[Exercise details] Set down the data below from its first line to the line holding "COL = scn.collection", inclusive; omit all pictures.

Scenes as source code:
__________________________________________________

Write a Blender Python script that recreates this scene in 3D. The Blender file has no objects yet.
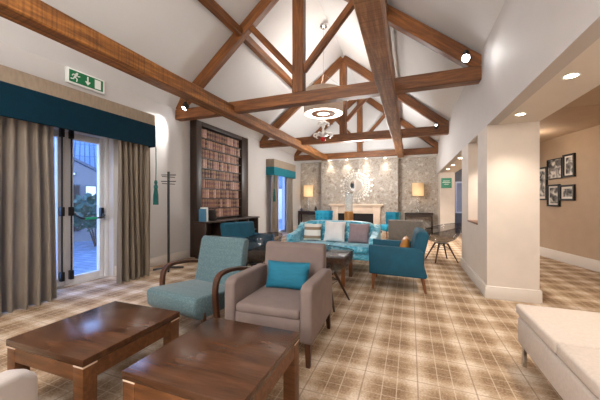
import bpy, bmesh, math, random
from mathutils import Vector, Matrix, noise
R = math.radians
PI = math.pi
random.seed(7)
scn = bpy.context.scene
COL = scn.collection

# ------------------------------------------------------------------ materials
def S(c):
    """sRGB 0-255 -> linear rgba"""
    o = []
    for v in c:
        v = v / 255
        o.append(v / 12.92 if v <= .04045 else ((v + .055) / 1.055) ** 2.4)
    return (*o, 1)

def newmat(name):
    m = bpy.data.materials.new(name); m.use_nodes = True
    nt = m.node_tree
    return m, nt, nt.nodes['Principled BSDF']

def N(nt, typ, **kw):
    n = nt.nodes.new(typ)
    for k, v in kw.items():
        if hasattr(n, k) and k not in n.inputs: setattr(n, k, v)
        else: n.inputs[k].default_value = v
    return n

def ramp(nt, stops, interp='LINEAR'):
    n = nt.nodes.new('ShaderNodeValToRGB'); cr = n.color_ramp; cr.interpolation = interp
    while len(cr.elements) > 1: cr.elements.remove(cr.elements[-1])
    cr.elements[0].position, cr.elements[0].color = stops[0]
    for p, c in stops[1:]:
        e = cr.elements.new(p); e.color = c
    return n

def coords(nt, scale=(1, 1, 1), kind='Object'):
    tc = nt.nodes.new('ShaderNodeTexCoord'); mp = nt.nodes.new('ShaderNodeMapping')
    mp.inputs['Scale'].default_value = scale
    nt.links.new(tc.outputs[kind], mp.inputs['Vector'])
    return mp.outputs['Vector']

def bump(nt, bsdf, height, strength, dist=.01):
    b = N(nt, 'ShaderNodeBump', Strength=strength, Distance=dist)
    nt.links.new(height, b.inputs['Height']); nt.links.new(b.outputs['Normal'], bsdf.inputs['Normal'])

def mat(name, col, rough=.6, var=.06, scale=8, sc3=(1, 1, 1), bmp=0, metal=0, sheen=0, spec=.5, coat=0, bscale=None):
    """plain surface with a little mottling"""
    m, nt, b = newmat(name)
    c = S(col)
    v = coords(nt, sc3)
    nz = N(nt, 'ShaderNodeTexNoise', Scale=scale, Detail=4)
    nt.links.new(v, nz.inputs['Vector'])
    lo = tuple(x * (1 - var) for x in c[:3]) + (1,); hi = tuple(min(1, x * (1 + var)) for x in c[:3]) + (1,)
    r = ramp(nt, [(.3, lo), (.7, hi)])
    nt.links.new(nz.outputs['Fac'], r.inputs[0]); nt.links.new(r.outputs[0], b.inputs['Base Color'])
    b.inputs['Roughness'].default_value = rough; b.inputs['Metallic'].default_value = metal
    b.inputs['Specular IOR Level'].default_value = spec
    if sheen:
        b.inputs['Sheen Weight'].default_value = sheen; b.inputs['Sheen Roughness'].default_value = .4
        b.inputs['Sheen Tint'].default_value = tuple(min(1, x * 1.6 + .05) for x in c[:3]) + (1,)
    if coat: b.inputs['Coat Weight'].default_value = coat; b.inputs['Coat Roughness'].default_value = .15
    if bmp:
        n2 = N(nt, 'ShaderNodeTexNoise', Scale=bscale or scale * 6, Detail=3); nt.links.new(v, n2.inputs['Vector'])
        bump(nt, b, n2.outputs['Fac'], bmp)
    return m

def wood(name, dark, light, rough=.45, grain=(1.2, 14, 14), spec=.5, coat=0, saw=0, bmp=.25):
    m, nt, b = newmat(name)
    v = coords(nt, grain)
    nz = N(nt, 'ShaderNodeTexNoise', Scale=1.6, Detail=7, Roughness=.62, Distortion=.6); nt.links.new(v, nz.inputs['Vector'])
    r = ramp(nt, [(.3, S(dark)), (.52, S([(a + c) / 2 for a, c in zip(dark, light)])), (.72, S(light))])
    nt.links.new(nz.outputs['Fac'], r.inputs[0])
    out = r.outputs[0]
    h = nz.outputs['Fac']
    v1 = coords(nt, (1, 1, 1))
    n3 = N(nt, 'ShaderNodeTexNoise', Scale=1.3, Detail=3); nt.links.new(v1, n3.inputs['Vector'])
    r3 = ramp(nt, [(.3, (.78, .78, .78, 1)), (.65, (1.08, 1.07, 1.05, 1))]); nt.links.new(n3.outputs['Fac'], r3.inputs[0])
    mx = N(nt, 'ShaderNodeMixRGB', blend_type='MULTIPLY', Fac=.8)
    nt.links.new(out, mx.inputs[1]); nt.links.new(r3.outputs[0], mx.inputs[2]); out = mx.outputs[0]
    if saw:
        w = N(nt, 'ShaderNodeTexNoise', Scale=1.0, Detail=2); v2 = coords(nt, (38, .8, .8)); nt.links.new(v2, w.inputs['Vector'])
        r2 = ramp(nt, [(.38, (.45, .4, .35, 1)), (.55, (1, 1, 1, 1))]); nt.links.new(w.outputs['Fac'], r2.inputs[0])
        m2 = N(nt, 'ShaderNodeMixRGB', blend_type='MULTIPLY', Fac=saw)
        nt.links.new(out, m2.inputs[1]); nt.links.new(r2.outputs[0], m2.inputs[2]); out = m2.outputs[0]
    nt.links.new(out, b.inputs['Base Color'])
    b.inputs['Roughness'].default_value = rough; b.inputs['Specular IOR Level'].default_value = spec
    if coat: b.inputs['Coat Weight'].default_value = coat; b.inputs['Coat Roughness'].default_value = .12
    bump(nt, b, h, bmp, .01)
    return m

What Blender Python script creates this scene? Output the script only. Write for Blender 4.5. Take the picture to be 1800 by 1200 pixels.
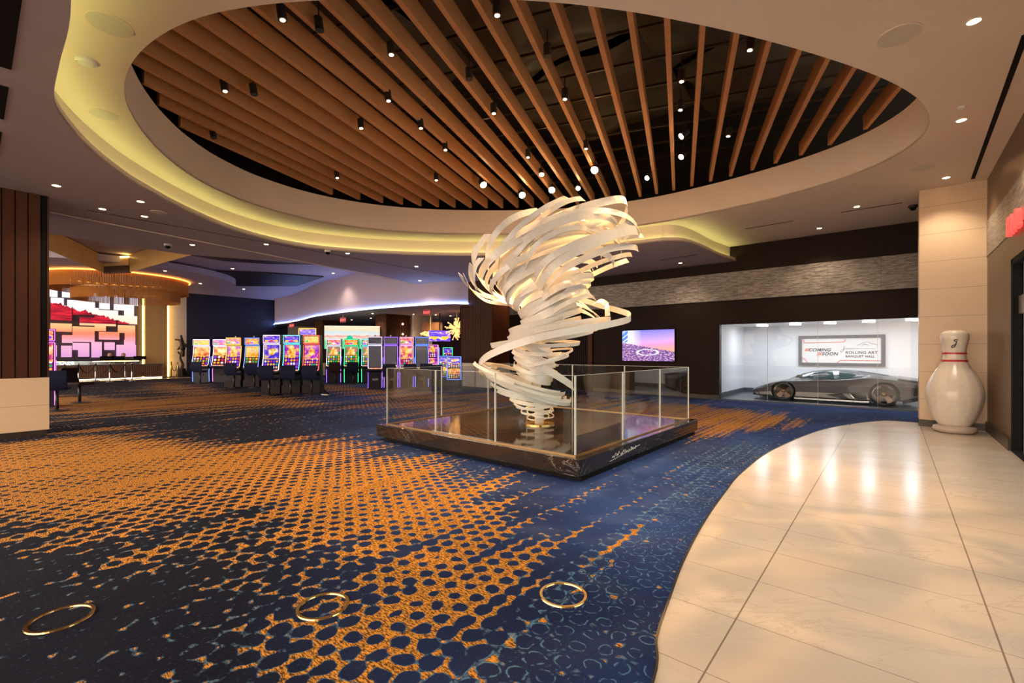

__________________________________________________

[Result]
Write a Blender Python script that recreates this scene in 3D. The Blender file has no objects yet.
import bpy, bmesh, math, random
from mathutils import Vector, Matrix, noise
R = math.radians
PI = math.pi
random.seed(7)
scn = bpy.context.scene
COL = scn.collection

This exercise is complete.